* **STATED TASK**
Retype the data that follows line by line, exactly, and leave its pictures out.

+ + + +

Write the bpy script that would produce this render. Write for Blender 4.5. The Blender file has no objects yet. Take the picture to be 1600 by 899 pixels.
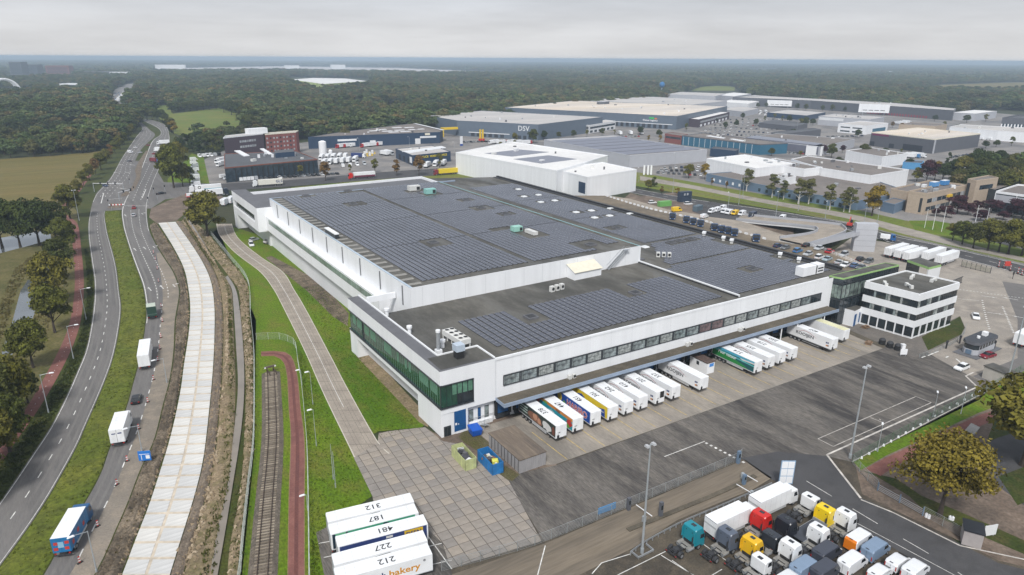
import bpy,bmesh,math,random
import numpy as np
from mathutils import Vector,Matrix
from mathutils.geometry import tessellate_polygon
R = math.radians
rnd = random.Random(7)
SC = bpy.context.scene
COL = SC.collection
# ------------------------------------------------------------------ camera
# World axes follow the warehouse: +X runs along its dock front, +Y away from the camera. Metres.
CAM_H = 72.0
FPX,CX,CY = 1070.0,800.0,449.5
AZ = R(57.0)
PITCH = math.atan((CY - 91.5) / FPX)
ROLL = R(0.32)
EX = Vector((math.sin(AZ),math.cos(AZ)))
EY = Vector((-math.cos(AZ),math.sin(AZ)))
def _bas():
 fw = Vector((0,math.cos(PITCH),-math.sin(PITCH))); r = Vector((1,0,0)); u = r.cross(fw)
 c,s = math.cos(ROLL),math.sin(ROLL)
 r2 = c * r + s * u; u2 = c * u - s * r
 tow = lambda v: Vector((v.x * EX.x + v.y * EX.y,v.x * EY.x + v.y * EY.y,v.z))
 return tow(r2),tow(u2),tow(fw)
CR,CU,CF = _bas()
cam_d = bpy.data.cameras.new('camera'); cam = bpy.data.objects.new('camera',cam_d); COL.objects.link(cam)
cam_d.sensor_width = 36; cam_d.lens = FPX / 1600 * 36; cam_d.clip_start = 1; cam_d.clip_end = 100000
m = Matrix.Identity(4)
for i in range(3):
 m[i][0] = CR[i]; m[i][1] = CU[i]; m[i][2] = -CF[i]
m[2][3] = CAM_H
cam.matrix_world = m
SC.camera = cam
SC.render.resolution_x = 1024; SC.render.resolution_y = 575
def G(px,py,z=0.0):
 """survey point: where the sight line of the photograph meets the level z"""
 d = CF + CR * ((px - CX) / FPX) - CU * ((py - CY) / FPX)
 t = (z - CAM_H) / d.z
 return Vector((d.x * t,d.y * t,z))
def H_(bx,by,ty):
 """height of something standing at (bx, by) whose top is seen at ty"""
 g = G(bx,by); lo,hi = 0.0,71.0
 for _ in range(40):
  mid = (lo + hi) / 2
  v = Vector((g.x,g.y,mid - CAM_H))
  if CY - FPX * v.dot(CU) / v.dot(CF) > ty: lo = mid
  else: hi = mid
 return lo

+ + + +

* **EXERCISE RESPONSE**
Write the bpy script that would produce this render. Write for Blender 4.5. The Blender file has no objects yet. Take the picture to be 1600 by 899 pixels.
import bpy,bmesh,math,random
import numpy as np
from mathutils import Vector,Matrix
from mathutils.geometry import tessellate_polygon
R = math.radians
rnd = random.Random(7)
SC = bpy.context.scene
COL = SC.collection
# ------------------------------------------------------------------ camera
# World axes follow the warehouse: +X runs along its dock front, +Y away from the camera. Metres.
CAM_H = 72.0
FPX,CX,CY = 1070.0,800.0,449.5
AZ = R(57.0)
PITCH = math.atan((CY - 91.5) / FPX)
ROLL = R(0.32)
EX = Vector((math.sin(AZ),math.cos(AZ)))
EY = Vector((-math.cos(AZ),math.sin(AZ)))
def _bas():
 fw = Vector((0,math.cos(PITCH),-math.sin(PITCH))); r = Vector((1,0,0)); u = r.cross(fw)
 c,s = math.cos(ROLL),math.sin(ROLL)
 r2 = c * r + s * u; u2 = c * u - s * r
 tow = lambda v: Vector((v.x * EX.x + v.y * EX.y,v.x * EY.x + v.y * EY.y,v.z))
 return tow(r2),tow(u2),tow(fw)
CR,CU,CF = _bas()
cam_d = bpy.data.cameras.new('camera'); cam = bpy.data.objects.new('camera',cam_d); COL.objects.link(cam)
cam_d.sensor_width = 36; cam_d.lens = FPX / 1600 * 36; cam_d.clip_start = 1; cam_d.clip_end = 100000
m = Matrix.Identity(4)
for i in range(3):
 m[i][0] = CR[i]; m[i][1] = CU[i]; m[i][2] = -CF[i]
m[2][3] = CAM_H
cam.matrix_world = m
SC.camera = cam
SC.render.resolution_x = 1024; SC.render.resolution_y = 575
def G(px,py,z=0.0):
 """survey point: where the sight line of the photograph meets the level z"""
 d = CF + CR * ((px - CX) / FPX) - CU * ((py - CY) / FPX)
 t = (z - CAM_H) / d.z
 return Vector((d.x * t,d.y * t,z))
def H_(bx,by,ty):
 """height of something standing at (bx, by) whose top is seen at ty"""
 g = G(bx,by); lo,hi = 0.0,71.0
 for _ in range(40):
  mid = (lo + hi) / 2
  v = Vector((g.x,g.y,mid - CAM_H))
  if CY - FPX * v.dot(CU) / v.dot(CF) > ty: lo = mid
  else: hi = mid
 return lo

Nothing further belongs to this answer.